Dieses Mal aber wurde ich sogar von einem Läufer angeschnauzt, einem Läufer, den ich kenne und der normalerweise gerne mit einem schwätzt. „Lass mich in Ruhe und lauf dein Zeug,“ murrte er und selbst als ich erschrocken abließ und meiner Wege zog, hörte ich noch sein Schimpfen, dass man ihn in Ruhe lassen solle und dass das eine Unverschämtheit sei: „Redet der mich von der Seite an! Der soll das bleiben lassen und sein Ding laufen!“ Einzelfall oder Beginn eines neuen Trends?

Nach wie vor bin ich der Meinung, dass man einen Lauf, zumal einen Landschaftslauf, mit allen Sinnen wahrnehmen sollte, also auch mit dem Gehör. Nun ja, offensichtlich gerate ich mit dieser Meinung langsam aber sicher ins Abseits. Besagtem Läufer aber nützte seine Betäubung offensichtlich nichts, denn in der Ergebnisliste taucht er nicht mehr auf.
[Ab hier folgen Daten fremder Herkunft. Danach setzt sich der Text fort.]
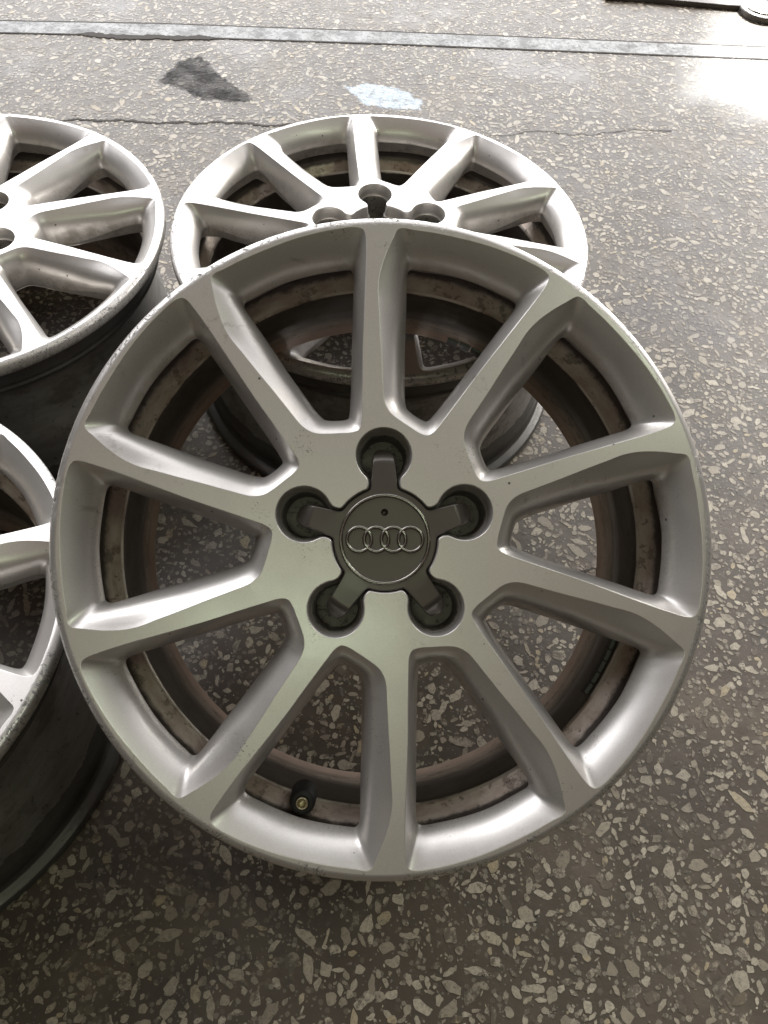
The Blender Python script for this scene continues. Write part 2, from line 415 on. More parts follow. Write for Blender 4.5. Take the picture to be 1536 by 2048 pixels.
ribbon('floor_crack', [(0.205, .435), (0.22, 0.44), (0.229, 0.443), (0.239, 0.446), (.262, .448)], .0012, .0007, DARK)

# flush joint strip across the floor with open seams on both sides
SA = [(-1.5, 1.52), (-0.818, 1.597), (-0.512, 1.629), (-0.066, 1.660), (0.31, 1.682), (0.618, 1.699), (1.6, 1.755)]
SB = [(-1.5, 1.474), (-0.803, 1.553), (-0.50, 1.581), (-0.063, 1.6125), (0.31, 1.634), (0.609, 1.651), (1.6, 1.708)]
def strip(name, lo, hi, z0, z1, mat):
    V = []; Fc = []
    for i, ((ax, ay), (bx, by)) in enumerate(zip(lo, hi)):
        V += [(ax, ay, z1), (bx, by, z1), (ax, ay, z0), (bx, by, z0)]
        if i:
            a = 4 * i - 4; c = 4 * i
            Fc += [(a, c, c + 1, a + 1), (a + 2, c + 2, c, a), (a + 1, c + 1, c + 3, a + 3)]
    n = len(V); Fc += [(0, 1, 3, 2), (n - 4, n - 2, n - 1, n - 3)]
    o = link(name, mesh(name, V, Fc, False), [mat]); o['kind'] = 'structure'; return o
strip('floor_seam', [(x, y - .0028) for x, y in SB], [(x, y + .0045) for x, y in SA], -.002, .0010, DARK)
strip('floor_strip', [(x, y + .001) for x, y in SB], [(x, y - .001) for x, y in SA], -.002, .0013, STRIP)
ribbon('floor_gap', [(-0.66, 1.569), (-0.623, 1.568), (-0.593, 1.568), (-0.554, 1.568), (-0.52, 1.575), (-0.479, 1.578), (-0.448, 1.582), (-0.42, 1.586), (-0.385, 1.588)], .0075, .0014, DARK, jit=.35)

# ------------------------------------------------------------------ wheel geometry (mm, front face at z = 0)
W = 218.0
FPT = [(-24.3, 73.8), (-18.7, 75.6), (-16.5, 80.5), (-16.0, 90.0), (-15.7, 111.2), (-15.4, 135.0), (-14.4, 164.7), (-13.5, 191.1), (-13.4, 207.4), (-14.1, 214.3), (-16.3, 217.9), (-21.6, 219.0), (-31.8, 217.7), (-45.2, 215.0), (-63.5, 209.7), (-81.0, 202.8), (-98.4, 194.9), (-112.2, 187.5), (-117.7, 184.8), (-120.1, 182.2), (-120.4, 179.3), (-119.3, 174.3), (-116.7, 162.9), (-112.7, 150.8), (-107.0, 139.9), (-98.2, 128.9), (-87.8, 115.9), (-76.8, 102.6), (-65.9, 89.0), (-57.9, 79.2), (-53.0, 75.4), (-47.5, 73.3), (-39.9, 73.0), (-31.2, 73.4)]
OPT = [(-29.9, 87.6), (-26.2, 88.8), (-25.1, 92.5), (-24.4, 101.5), (-23.8, 119.6), (-23.1, 153.6), (-22.6, 176.5), (-22.2, 189.5), (-22.3, 195.7), (-22.9, 199.5), (-24.4, 201.6), (-28.9, 202.0), (-37.9, 200.5), (-47.2, 198.7), (-58.4, 196.0), (-69.9, 192.4), (-81.4, 187.5), (-92.1, 182.1), (-99.5, 178.0), (-102.0, 176.4), (-102.9, 173.7), (-102.0, 170.7), (-99.3, 166.6), (-93.7, 158.3), (-87.3, 149.2), (-79.8, 138.0), (-71.1, 124.8), (-61.8, 111.8), (-53.6, 100.2), (-48.4, 93.5), (-45.1, 90.2), (-42.1, 87.9), (-38.0, 87.2), (-34.0, 87.2)]
DEPTH = 34.0
SUB = 5
def catmull(P):
    P = np.array(P, float); n = len(P); out = []
    for i in range(n):
        p0, p1, p2, p3 = P[i - 1], P[i], P[(i + 1) % n], P[(i + 2) % n]
        for j in range(SUB):
            t = j / SUB
            # centripetal-ish: chord limited tangents
            d1 = np.linalg.norm(p2 - p1); m1 = (p2 - p0) / (np.linalg.norm(p2 - p1) + np.linalg.norm(p1 - p0)) * d1
            m2 = (p3 - p1) / (np.linalg.norm(p3 - p2) + np.linalg.norm(p2 - p1)) * d1
            h = (2 * t**3 - 3 * t**2 + 1, t**3 - 2 * t**2 + t, -2 * t**3 + 3 * t**2, t**3 - t**2)
            out.append(h[0] * p1 + h[1] * m1 + h[2] * p2 + h[3] * m2)
    return np.array(out)
FW = catmull(FPT); OW = catmull(OPT); NW = len(FW)
_r = np.hypot(OW[:, 0], OW[:, 1]); _t = np.clip((_r - 118) / 80, 0, 1); LW = _t * _t * (3 - 2 * _t)     # 1 towards the rim
DI = DEPTH - 12.0 * LW
_foot = np.array([-17.3, -20.1]); OW = _foot + (OW - _foot) * ((541 + DI) / (541 + DEPTH))[:, None]
def rot(P, deg):
    a = math.radians(deg); c, s = math.cos(a), math.sin(a); P = np.asarray(P, float)
    return np.stack([P[..., 0] * c - P[..., 1] * s, P[..., 0] * s + P[..., 1] * c], -1)

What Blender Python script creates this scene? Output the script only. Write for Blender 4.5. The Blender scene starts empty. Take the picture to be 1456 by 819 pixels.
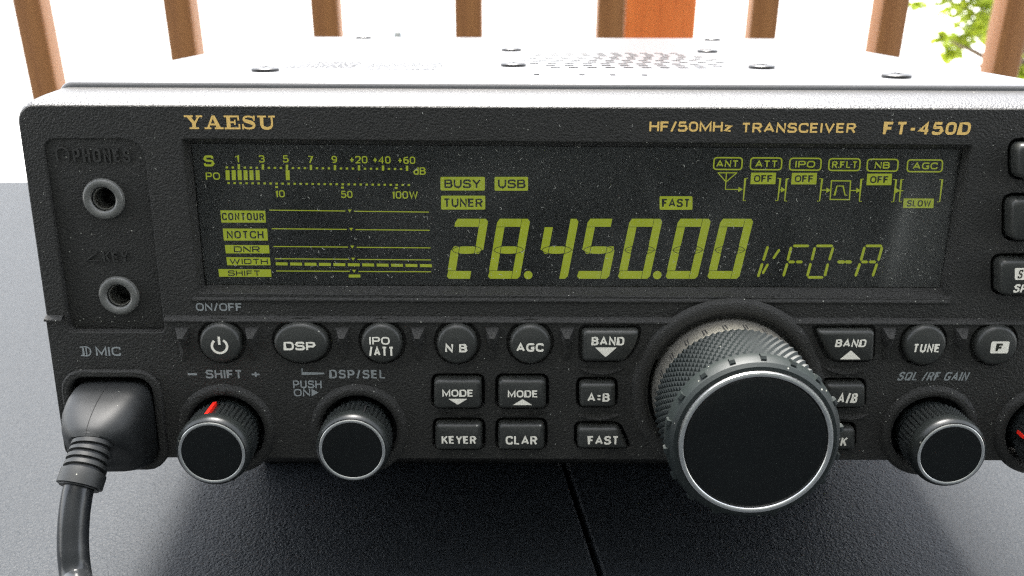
import bpy, bmesh, math, random
from mathutils import Vector, Matrix, Euler
random.seed(7)
sc = bpy.context.scene
C = sc.collection
PI = math.pi
TAU = math.radians(8.0)          # the radio leans back on its front stand
H0 = 0.0400                      # height of the panel's foot above the table
MM = 0.001

# ------------------------------------------------------------------ camera frame (radio-local, mm)
CF, CTH, CPS, CRO = 1378.0, .29822, .001026, .0039777
cf = Vector((math.sin(CPS)*math.cos(CTH), math.cos(CPS)*math.cos(CTH), -math.sin(CTH)))
_r = cf.cross(Vector((0, 0, 1))).normalized(); _u = _r.cross(cf)
cr = _r*math.cos(CRO)+_u*math.sin(CRO); cu = -_r*math.sin(CRO)+_u*math.cos(CRO)
CAM = Vector((0, -200, 102.1))
def P(u, v, Y=0.0):
    """point of the plane y = Y (mm, radio frame) measured in the photograph"""
    d = cf+cr*((u-728)/CF)-cu*((v-409.5)/CF)
    t = (200+Y)/d.y
    return (d.x*t, d.z*t+102.1)

# ------------------------------------------------------------------ materials
def newmat(name):
    m = bpy.data.materials.new(name); m.use_nodes = True
    nt = m.node_tree; b = nt.nodes['Principled BSDF']
    return m, nt, b
def N(nt, t, **k):
    n = nt.nodes.new(t)
    for a, v in k.items():
        if a in n.inputs: n.inputs[a].default_value = v
        else: setattr(n, a, v)
    return n
def simple(name, col, rough=.5, metal=0, spec=.5, emit=None, es=0):
    m, nt, b = newmat(name)
    b.inputs['Base Color'].default_value = (*col, 1); b.inputs['Roughness'].default_value = rough
    b.inputs['Metallic'].default_value = metal; b.inputs['Specular IOR Level'].default_value = spec
    if emit: b.inputs['Emission Color'].default_value = (*emit, 1); b.inputs['Emission Strength'].default_value = es
    return m
def grain(name, col, rough=.5, scale=2600, bump=.3, dist=.00012, dust=.0, dustscale=600, col2=None, spec=.5, metal=0, smooth=0, detail=2.0):
    """textured plastic / paint with a fine grain, some tone variation and specks of dust"""
    m, nt, b = newmat(name); L = nt.links.new
    tc = N(nt, 'ShaderNodeTexCoord')
    n1 = N(nt, 'ShaderNodeTexNoise', Scale=scale, Detail=detail, Roughness=.6)
    L(tc.outputs['Object'], n1.inputs['Vector'])
    bp = N(nt, 'ShaderNodeBump', Strength=bump, Distance=dist)
    L(n1.outputs['Fac'], bp.inputs['Height']); L(bp.outputs['Normal'], b.inputs['Normal'])
    n2 = N(nt, 'ShaderNodeTexNoise', Scale=60., Detail=4., Roughness=.6)
    L(tc.outputs['Object'], n2.inputs['Vector'])
    mx = N(nt, 'ShaderNodeMix', data_type='RGBA')
    c2 = col2 or tuple(c*1.45 for c in col)
    mx.inputs[6].default_value = (*col, 1); mx.inputs[7].default_value = (*c2, 1)
    L(n2.outputs['Fac'], mx.inputs[0])
    out = mx.outputs[2]
    if dust > 0:
        v = N(nt, 'ShaderNodeTexVoronoi', Scale=dustscale, Randomness=1.)
        L(tc.outputs['Object'], v.inputs['Vector'])
        sx = N(nt, 'ShaderNodeSeparateColor'); L(v.outputs['Color'], sx.inputs[0])
        big = N(nt, 'ShaderNodeMath', operation='MULTIPLY'); L(sx.outputs[0], big.inputs[0]); big.inputs[1].default_value = .22
        lt = N(nt, 'ShaderNodeMath', operation='LESS_THAN'); L(v.outputs['Distance'], lt.inputs[0]); L(big.outputs[0], lt.inputs[1])
        gt = N(nt, 'ShaderNodeMath', operation='GREATER_THAN'); L(sx.outputs[1], gt.inputs[0]); gt.inputs[1].default_value = 1-dust
        an = N(nt, 'ShaderNodeMath', operation='MULTIPLY'); L(lt.outputs[0], an.inputs[0]); L(gt.outputs[0], an.inputs[1])
        an2 = N(nt, 'ShaderNodeMath', operation='MULTIPLY'); L(an.outputs[0], an2.inputs[0]); an2.inputs[1].default_value = .75
        mx2 = N(nt, 'ShaderNodeMix', data_type='RGBA'); L(an2.outputs[0], mx2.inputs[0]); L(out, mx2.inputs[6])
        mx2.inputs[7].default_value = (.42, .42, .36, 1); out = mx2.outputs[2]
    L(out, b.inputs['Base Color'])
    b.inputs['Roughness'].default_value = rough; b.inputs['Specular IOR Level'].default_value = spec; b.inputs['Metallic'].default_value = metal
    return m
def wood(name, c1, c2, rough=.6, sx=30, sz=2.0, sc_=1.0):
    m, nt, b = newmat(name); L = nt.links.new
    tc = N(nt, 'ShaderNodeTexCoord'); mp = N(nt, 'ShaderNodeMapping'); mp.inputs['Scale'].default_value = (sx, sx, sz)
    L(tc.outputs['Object'], mp.inputs['Vector'])
    n = N(nt, 'ShaderNodeTexNoise', Scale=2.2*sc_, Detail=6., Roughness=.65, Distortion=.6); L(mp.outputs[0], n.inputs['Vector'])
    cr_ = N(nt, 'ShaderNodeValToRGB'); e = cr_.color_ramp.elements
    e[0].position = .3; e[0].color = (*c1, 1); e[1].position = .72; e[1].color = (*c2, 1)
    L(n.outputs['Fac'], cr_.inputs[0]); L(cr_.outputs[0], b.inputs['Base Color'])
    bp = N(nt, 'ShaderNodeBump', Strength=.4, Distance=.0008); L(n.outputs['Fac'], bp.inputs['Height']); L(bp.outputs[0], b.inputs['Normal'])
    b.inputs['Roughness'].default_value = rough
    return m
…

Vielleicht hat er ja eingesehen, dass er zuhause auf seinem Sofa viel ungestörter Musik hören kann und hat den Lauf daher abgebrochen!

Streckenbeschreibung

Rundkurs, durchgängig asphaltiert, gut zu laufen. Allerdings nie ganz eben, immer hügelig mit einigen spürbaren Steigungen.

Zeitnahme

Champion-Chip, Zwischenzeit bei Halbmarathon

Weitere Veranstaltungen

Halbmarathon, Walking/Nordic Walking, Schülerläufe

Rahmenprogramm

Pastaparty am Vorabend auf dem Schiff. Gottesdienst im Freien vor dem Start.

Auszeichnung

Medaille, Urkunde, Shirt

Logistik

Das Frankenstadion ist gut zu erreichen. Großer Parkplatz direkt beim Stadion. Startunterlagen und Startgelände in unmittelbarer Nähe. Zieleinlauf im Stadion.

Verpflegung

Alle 5 km Verpflegungsstationen mit Wasser, Iso, Bananen und Apfelschnitzen. Zusätzliche Erfrischungsstationen (nur Wasser) waren alle 5 km (ab km 7,5) eingerichtet. Eigene Verpflegung konnte abgegeben werden und wurde jeweils an der angegebenen Verpflegungsstelle übersichtlich auf einem separaten Tisch ganz vorne aufgestellt. Viele Privatleute boten Getränke an.

Statistik

Die Marathonsieger

Männer

1  Janicki, Jaroslaw (POL) Hermes Gryfino  02:33:13
2  Diehl, Marco (DEU) TSV Friedberg-Feuerbach  02:36:35
3 Sitienei, Andrew (KEN) SSV Ulm 1846  02:40:03

Frauen

1  Meiniger, Simone (DEU) LTG Kämpfelbach  03:05:38
2  Alter, Julia (DEU) TV Rheinau 1893  03:12:47
3  Weiblen, Iris (DEU) Sindelfingen  03:18:12

Finisher Marathon 620 (76 w, 544 m), Finisher Halbmarathon 4.354 (1.032w, 3.322m), Finisher Walking 232 (158 w, 74 m).